Pope Francis baptised 32 babies in the Sistine Chapel on Sunday and told
their mothers, including one who was married in a civil service rather
than in church, to have no qualms about breast-feeding them there.
Unlike
his predecessors, who usually delivered long and theology-laden
homilies at the yearly baptism event, the pope offered a brief,
improvised homily of some 300 words centred on the children.
"Today
the choir will sing but the most beautiful choir of all is the choir of
the infants who will make a noise. Some will cry because they are not
comfortable or because they are hungry," he said in a familiar, relaxed
tone to the parents.
Michelangelo's frescoes in the Sistine
Chapel are some of the world's most celebrated works of art. The ceiling
depicts the creation of man and the altar wall shows a severe God at
the Last Judgement. But the pope told the mothers not to feel
intimidated by the surroundings.
"If they are hungry, mothers,
feed them, without thinking twice. Because they are the most important
people here," he said, speaking in the same room where he was elected on
March 13 as the first non-European pope in 1,300 years.

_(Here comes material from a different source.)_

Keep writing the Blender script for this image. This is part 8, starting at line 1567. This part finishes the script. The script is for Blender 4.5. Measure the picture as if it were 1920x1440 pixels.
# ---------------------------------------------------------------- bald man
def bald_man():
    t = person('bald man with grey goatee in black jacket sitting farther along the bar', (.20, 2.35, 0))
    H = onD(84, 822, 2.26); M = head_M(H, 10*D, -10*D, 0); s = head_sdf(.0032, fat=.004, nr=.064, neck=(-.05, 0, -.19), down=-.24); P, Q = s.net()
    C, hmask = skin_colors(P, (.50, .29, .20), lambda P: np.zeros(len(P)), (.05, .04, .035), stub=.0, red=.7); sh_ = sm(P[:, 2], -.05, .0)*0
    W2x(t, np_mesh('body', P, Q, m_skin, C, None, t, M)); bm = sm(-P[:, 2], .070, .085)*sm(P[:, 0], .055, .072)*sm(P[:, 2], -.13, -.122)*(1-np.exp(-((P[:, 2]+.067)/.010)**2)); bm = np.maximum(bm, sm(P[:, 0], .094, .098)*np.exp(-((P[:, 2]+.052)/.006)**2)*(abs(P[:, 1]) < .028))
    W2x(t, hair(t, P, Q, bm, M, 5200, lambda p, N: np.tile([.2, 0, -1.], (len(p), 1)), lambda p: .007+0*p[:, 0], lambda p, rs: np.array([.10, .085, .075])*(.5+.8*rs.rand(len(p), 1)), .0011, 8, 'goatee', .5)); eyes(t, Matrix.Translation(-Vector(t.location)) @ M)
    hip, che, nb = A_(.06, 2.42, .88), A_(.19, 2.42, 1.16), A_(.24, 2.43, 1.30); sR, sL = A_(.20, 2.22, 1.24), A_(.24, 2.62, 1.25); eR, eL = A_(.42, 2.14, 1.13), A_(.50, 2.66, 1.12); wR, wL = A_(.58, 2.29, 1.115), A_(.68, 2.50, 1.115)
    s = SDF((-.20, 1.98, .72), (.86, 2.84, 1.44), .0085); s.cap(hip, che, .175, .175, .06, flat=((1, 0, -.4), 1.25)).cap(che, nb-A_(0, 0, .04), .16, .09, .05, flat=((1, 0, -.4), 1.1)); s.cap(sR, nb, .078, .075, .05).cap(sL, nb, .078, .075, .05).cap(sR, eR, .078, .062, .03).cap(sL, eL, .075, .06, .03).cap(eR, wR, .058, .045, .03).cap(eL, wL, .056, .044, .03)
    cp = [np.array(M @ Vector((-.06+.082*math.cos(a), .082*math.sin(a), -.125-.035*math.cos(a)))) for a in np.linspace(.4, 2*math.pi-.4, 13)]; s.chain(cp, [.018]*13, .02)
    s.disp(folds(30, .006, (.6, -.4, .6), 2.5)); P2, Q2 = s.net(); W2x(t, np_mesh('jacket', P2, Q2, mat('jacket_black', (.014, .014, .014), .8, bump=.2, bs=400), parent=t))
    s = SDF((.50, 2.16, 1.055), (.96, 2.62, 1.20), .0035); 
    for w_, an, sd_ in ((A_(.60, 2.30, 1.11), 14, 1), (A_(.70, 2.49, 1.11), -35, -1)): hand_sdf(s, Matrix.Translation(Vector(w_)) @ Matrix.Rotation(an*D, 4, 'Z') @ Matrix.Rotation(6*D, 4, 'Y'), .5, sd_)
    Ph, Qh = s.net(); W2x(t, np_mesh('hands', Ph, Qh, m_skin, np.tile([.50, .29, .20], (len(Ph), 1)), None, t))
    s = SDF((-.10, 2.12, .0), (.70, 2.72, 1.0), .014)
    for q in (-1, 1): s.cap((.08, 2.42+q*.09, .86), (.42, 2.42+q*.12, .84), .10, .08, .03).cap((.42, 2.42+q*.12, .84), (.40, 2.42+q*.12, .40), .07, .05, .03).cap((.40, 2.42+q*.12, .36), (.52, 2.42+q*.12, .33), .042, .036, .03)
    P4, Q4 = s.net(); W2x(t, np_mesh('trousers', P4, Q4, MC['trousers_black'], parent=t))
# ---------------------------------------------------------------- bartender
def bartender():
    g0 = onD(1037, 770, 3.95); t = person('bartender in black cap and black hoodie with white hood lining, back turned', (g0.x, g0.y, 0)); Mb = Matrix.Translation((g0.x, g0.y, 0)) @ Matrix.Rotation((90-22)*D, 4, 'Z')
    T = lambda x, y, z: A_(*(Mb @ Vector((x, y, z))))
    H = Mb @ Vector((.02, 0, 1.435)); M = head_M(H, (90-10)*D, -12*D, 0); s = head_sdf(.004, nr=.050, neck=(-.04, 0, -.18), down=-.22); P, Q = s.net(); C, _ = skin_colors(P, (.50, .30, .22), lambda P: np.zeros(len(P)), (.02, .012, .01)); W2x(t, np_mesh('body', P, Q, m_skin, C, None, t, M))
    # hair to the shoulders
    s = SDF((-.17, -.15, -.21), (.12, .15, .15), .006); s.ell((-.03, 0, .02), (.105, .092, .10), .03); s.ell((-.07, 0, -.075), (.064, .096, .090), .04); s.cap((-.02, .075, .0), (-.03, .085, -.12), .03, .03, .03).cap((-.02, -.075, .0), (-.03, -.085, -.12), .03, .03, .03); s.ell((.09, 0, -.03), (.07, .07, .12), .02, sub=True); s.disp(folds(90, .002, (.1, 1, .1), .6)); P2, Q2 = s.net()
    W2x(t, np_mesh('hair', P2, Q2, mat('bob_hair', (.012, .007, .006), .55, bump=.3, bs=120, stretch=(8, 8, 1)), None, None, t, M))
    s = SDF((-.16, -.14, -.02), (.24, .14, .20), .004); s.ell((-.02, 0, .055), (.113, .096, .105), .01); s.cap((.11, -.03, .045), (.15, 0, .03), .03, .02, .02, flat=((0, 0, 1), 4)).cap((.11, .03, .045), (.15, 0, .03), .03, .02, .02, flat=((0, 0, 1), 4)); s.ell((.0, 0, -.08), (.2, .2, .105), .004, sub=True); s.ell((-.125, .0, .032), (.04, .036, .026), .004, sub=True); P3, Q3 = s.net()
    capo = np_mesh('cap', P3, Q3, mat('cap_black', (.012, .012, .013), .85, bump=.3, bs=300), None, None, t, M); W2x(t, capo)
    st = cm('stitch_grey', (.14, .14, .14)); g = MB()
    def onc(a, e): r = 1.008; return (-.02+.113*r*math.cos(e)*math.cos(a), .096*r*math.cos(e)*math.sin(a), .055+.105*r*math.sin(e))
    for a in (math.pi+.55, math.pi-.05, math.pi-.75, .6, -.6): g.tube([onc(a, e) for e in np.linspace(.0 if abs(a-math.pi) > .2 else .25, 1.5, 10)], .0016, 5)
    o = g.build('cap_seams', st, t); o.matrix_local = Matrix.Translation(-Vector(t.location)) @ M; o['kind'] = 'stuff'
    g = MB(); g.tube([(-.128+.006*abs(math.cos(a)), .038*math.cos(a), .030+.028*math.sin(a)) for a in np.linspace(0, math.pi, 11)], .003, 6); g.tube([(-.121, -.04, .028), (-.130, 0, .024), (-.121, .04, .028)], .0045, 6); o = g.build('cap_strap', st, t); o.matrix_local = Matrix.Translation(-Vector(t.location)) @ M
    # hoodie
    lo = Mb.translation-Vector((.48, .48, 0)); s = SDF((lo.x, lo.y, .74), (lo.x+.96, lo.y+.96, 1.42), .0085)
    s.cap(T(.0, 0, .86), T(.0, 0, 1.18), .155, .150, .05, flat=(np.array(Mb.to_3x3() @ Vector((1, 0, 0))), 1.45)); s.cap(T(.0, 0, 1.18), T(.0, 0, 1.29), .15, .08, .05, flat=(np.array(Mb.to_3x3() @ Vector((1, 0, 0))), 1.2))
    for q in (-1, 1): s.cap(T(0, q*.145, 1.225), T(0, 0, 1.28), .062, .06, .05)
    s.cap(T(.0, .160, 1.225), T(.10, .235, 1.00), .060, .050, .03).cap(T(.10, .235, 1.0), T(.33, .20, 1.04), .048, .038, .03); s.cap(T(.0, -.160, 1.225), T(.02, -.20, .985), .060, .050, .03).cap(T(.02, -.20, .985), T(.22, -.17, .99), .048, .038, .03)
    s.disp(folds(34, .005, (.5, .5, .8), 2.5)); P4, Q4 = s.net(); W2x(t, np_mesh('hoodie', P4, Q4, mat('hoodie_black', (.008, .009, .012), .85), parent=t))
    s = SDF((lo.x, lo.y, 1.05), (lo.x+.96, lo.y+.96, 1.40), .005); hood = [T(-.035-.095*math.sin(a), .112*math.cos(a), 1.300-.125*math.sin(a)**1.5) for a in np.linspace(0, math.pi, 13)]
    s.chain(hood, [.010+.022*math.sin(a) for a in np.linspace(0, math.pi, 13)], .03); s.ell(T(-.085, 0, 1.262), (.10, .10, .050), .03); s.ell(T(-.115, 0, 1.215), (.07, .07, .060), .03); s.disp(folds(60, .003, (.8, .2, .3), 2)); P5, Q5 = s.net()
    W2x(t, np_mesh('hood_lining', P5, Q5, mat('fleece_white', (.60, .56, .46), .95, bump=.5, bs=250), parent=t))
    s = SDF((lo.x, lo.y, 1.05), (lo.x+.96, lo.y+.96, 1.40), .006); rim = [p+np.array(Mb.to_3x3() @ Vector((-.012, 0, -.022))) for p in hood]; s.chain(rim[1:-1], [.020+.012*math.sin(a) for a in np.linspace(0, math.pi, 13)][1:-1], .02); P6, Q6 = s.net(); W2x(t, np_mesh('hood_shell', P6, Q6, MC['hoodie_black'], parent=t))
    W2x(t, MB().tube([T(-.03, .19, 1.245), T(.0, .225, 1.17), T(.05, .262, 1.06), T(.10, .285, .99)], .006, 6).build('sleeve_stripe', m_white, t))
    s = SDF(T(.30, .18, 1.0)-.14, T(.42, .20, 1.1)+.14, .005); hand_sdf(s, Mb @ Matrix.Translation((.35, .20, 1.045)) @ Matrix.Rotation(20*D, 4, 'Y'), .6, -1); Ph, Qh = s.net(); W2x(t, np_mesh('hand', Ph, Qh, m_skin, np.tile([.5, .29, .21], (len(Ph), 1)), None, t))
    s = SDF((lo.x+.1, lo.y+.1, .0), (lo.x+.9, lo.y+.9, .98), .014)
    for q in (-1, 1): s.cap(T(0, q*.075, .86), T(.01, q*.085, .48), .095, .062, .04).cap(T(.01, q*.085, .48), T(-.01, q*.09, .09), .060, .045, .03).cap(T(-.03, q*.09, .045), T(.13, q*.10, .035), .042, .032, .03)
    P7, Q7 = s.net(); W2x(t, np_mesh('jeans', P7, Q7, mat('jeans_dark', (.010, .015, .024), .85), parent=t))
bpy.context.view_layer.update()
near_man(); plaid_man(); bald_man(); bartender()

Francis said in an interview last month that mothers should not feel uncomfortable breastfeeding during his ceremonies.
In
another apparent first in the Vatican, the parents of one of the
babies, 7-month-old Giulia Scardia, at the ceremony were not married in
church but only at a civil service in a town hall - meaning their
marriage is technically not recognised by the Catholic Church.
But
the pope has said several times since his election that the Church must
not make children of couples in irregular situations feel like
second-class faithful, and he agreed to baptise Giulia Scardia into the
faith.
"We decided to get married very quickly," Giulia's mother
Nicoletta told the Corriere della Sera newspaper. "We were in a hurry
and there was no time to organise a church ceremony. Maybe we will do it
sometime."
Sunday's service was the latest example of the more down-to-earth style Francis has introduced in the Vatican.
He
has renounced the spacious papal apartments in the Apostolic Palace
used by his predecessors and lives is a small apartment in a Vatican
guest house. Francis uses the palace only to receive heads of state and
to address crowds from one of its windows overlooking St. Peter's
Square.
He has also given up the papal limousine and is driven
around Rome in a Ford Focus, sometimes sitting in the front seat next to
the driver.
Baptism is the sacrament at which infants or
converts are initiated into the Christian faith. Francis poured water on
the foreheads of the infants as part of the ritual.